* [WORK INSTRUCTIONS]: Starting with the first line of the listing, quote each line exactly until and including the one with "COL = sc.collection", leaving pictures out.
:::
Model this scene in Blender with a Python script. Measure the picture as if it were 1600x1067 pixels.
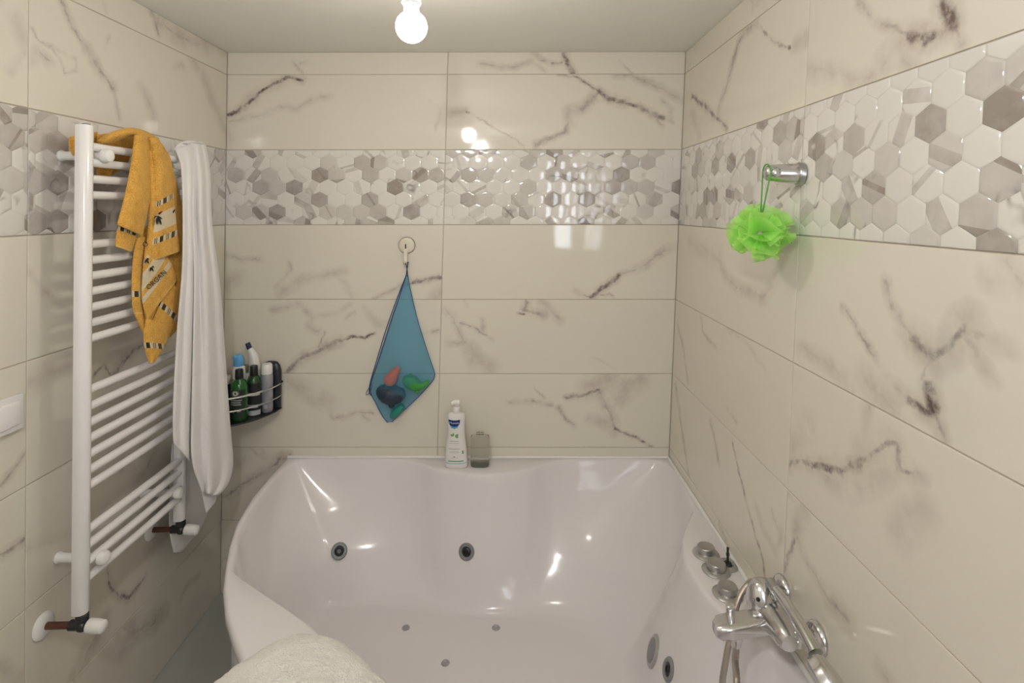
import bpy, bmesh, math, random
from mathutils import Vector, Matrix, noise
from mathutils.bvhtree import BVHTree
random.seed(7)
for o in list(bpy.data.objects): bpy.data.objects.remove(o)
sc = bpy.context.scene
COL = sc.collection

# ------------------------------------------------------------------ camera
FPX, CX, CY = 869.9, 792.39, 345.2            # focal length and optical axis in pixels of a 1600x1067 frame
YAW, PITCH, ROLL = -0.0041, 0.0201, -0.0007
CAM = Vector((1.1514, -2.2304, 1.56))
_f = Vector((math.sin(YAW)*math.cos(PITCH), math.cos(YAW)*math.cos(PITCH), -math.sin(PITCH)))
_r = Vector((math.cos(YAW), -math.sin(YAW), 0)); _u = _r.cross(_f)
RIGHT = _r*math.cos(ROLL)+_u*math.sin(ROLL); UP = -_r*math.sin(ROLL)+_u*math.cos(ROLL); FWD = _f
cam = bpy.data.cameras.new('camera'); camo = bpy.data.objects.new('camera', cam); COL.objects.link(camo)
m3 = Matrix((RIGHT, UP, -FWD)).transposed()
camo.matrix_world = Matrix.Translation(CAM) @ m3.to_4x4()
cam.sensor_width = 36; cam.lens = FPX*36/1600; cam.clip_start = 0.02
cam.shift_x = (800-CX)/1600; cam.shift_y = (CY-533.5)/1600
sc.camera = camo

# ------------------------------------------------------------------ world, exposure
w = bpy.data.worlds.new('world'); sc.world = w; w.use_nodes = True
w.node_tree.nodes['Background'].inputs[0].default_value = (0.5, 0.5, 0.5, 1)
w.node_tree.nodes['Background'].inputs[1].default_value = 0.3
sc.view_settings.view_transform = 'Standard'; sc.view_settings.look = 'None'
sc.view_settings.gamma = 1; sc.view_settings.use_curve_mapping = False
sc.view_settings.exposure = 0.04
BULB_POWER = 118.0       # emission strength of the bare bulb over the bath
BULB2_POWER = 410.0      # the second bare bulb, behind the camera
DAY_POWER = 11.0         # frosted window behind the camera

# ------------------------------------------------------------------ helpers
def at(u, v, ax, val):
    """Point where the sight line through pixel (u, v) meets the plane coordinate[ax] = val."""
    d = FWD + RIGHT*((u-CX)/FPX) + UP*((CY-v)/FPX)
    t = (val-CAM[ax])/d[ax]
    return CAM + d*t
def ray(u, v): return (FWD + RIGHT*((u-CX)/FPX) + UP*((CY-v)/FPX)).normalized()

W, HC = 1.8146, 2.1885
SL, SR = 0.0242, 0.036                          # the old walls are slightly out of plumb
def lean(x, z): return (SL+(SR-SL)*x/W)*(z-1.1)
BACK = -3.2

class MB:
    def __init__(s): s.v = []; s.f = []; s.uv = None
    def add(s, vs, fs):
        b = len(s.v); s.v += [tuple(p) for p in vs]; s.f += [tuple(i+b for i in f) for f in fs]; return s
    def box(s, c, d, rot=None):
        x, y, z = d[0]/2, d[1]/2, d[2]/2
        P = [Vector((a*x, b*y, e*z)) for e in (-1, 1) for b in (-1, 1) for a in (-1, 1)]
        if rot: P = [rot @ p for p in P]
        P = [p+Vector(c) for p in P]
        return s.add(P, [(0,2,3,1),(4,5,7,6),(0,1,5,4),(2,6,7,3),(0,4,6,2),(1,3,7,5)])
    def tube(s, pts, r, n=12, closed=False, cap=True):
        pts = [Vector(p) for p in pts]; m = len(pts)
        rs = r if isinstance(r, (list, tuple)) else [r]*m
        vs = []; up = None
        for i, p in enumerate(pts):
            a = pts[i-1] if (i > 0 or closed) else p; b = pts[(i+1) % m] if (i < m-1 or closed) else p
            t = (b-a).normalized()
            if up is None:
                up = t.orthogonal().normalized()
            else:
                up = (up - t*up.dot(t))
                up = up.normalized() if up.length > 1e-6 else t.orthogonal().normalized()
            q = t.cross(up)
            for k in range(n):
                an = 2*math.pi*k/n
                vs.append(p + (up*math.cos(an)+q*math.sin(an))*rs[i])
        fs = []
        for i in range(m if closed else m-1):
            j = (i+1) % m
            for k in range(n):
                l = (k+1) % n
                fs.append((i*n+k, i*n+l, j*n+l, j*n+k))
        if cap and not closed:
            fs.append(tuple(range(n))[::-1]); fs.append(tuple((m-1)*n+k for k in range(n)))
        return s.add(vs, fs)
    def lathe(s, prof, o=(0,0,0), axis=(0,0,1), n=28, sx=1, sy=1, power=2.0):
        """prof: (radius, height) pairs; sx, sy squash; power > 2 gives a squarish section."""
        z = Vector(axis).normalized()
        if abs(z.z) > .999: x = Vector((1,0,0)); y = Vector((0,1,0))*(1 if z.z > 0 else -1)
        else: x = z.orthogonal().normalized(); y = z.cross(x)
        o = Vector(o); vs = []; m = len(prof)
        for r, h in prof:
            for k in range(n):
                a = 2*math.pi*k/n; ca, sa = math.cos(a), math.sin(a)
                e = 2/power
                cx_ = math.copysign(abs(ca)**e, ca); cy_ = math.copysign(abs(sa)**e, sa)
                vs.append(o + x*(r*cx_*sx) + y*(r*cy_*sy) + z*h)
        fs = []
        for i in range(m-1):
            for k in range(n):
                l = (k+1) % n
                fs.append((i*n+k, i*n+l, (i+1)*n+l, (i+1)*n+k))
        fs.append(tuple(range(n))[::-1]); fs.append(tuple((m-1)*n+k for k in range(n)))
        return s.add(vs, fs)
    def sphere(s, c, r, n=16, m=10, sc3=(1,1,1)):
        vs = [Vector(c)+Vector((0,0,-r*sc3[2]))]; fs = []
        for i in range(1, m):
            th = math.pi*i/m
            for k in range(n):
                a = 2*math.pi*k/n
                vs.append(Vector(c)+Vector((r*sc3[0]*math.sin(th)*math.cos(a), r*sc3[1]*math.sin(th)*math.sin(a), -r*sc3[2]*math.cos(th))))
        vs.append(Vector(c)+Vector((0,0,r*sc3[2])))
        for k in range(n): fs.append((0, 1+(k+1) % n, 1+k))
        for i in range(m-2):
            for k in range(n):
                a = 1+i*n+k; b = 1+i*n+(k+1) % n
                fs.append((a, b, b+n, a+n))
        e = len(vs)-1
        for k in range(n): fs.append((e, 1+(m-2)*n+k, 1+(m-2)*n+(k+1) % n))
        return s.add(vs, fs)
    def grid(s, P):
        """P: rows of points."""
        nr, nc = len(P), len(P[0])
        vs = [p for row in P for p in row]
        return s.add(vs, [(i*nc+j, i*nc+j+1, (i+1)*nc+j+1, (i+1)*nc+j) for i in range(nr-1) for j in range(nc-1)])
    def build(s, name, mat=None, parent=None, smooth=True, bevel=0, seg=2, subsurf=0, solid=0, auto=40, uv=None, recalc=True):
        me = bpy.data.meshes.new(name); me.from_pydata(s.v, [], s.f)
        if recalc:
            bm = bmesh.new(); bm.from_mesh(me); bmesh.ops.recalc_face_normals(bm, faces=bm.faces)
            if bevel:
                es = [e for e in bm.edges if len(e.link_faces) == 2 and e.calc_face_angle(0) > math.radians(30)]
                bmesh.ops.bevel(bm, geom=es, offset=bevel, segments=seg, affect='EDGES', profile=.5, clamp_overlap=True)
            bm.to_mesh(me); bm.free()
        if uv:
            l = me.uv_layers.new(name='UVMap')
            for lp in me.loops: l.data[lp.index].uv = uv[lp.vertex_index]
        if smooth:
            for p in me.polygons: p.use_smooth = True
            me.set_sharp_from_angle(angle=math.radians(auto))
        o = bpy.data.objects.new(name, me); COL.objects.link(o)
        if mat: me.materials.append(mat)
        if parent: o.parent = parent; o.matrix_parent_inverse = parent.matrix_world.inverted()
        if solid:
            md = o.modifiers.new('thickness', 'SOLIDIFY'); md.thickness = solid; md.offset = 0
        if subsurf:
            md = o.modifiers.new('smooth', 'SUBSURF'); md.levels = subsurf; md.render_levels = subsurf
        return o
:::
* [OUTPUT OF THE EXERCISE]:
Model this scene in Blender with a Python script. Measure the picture as if it were 1600x1067 pixels.
import bpy, bmesh, math, random
from mathutils import Vector, Matrix, noise
from mathutils.bvhtree import BVHTree
random.seed(7)
for o in list(bpy.data.objects): bpy.data.objects.remove(o)
sc = bpy.context.scene
COL = sc.collection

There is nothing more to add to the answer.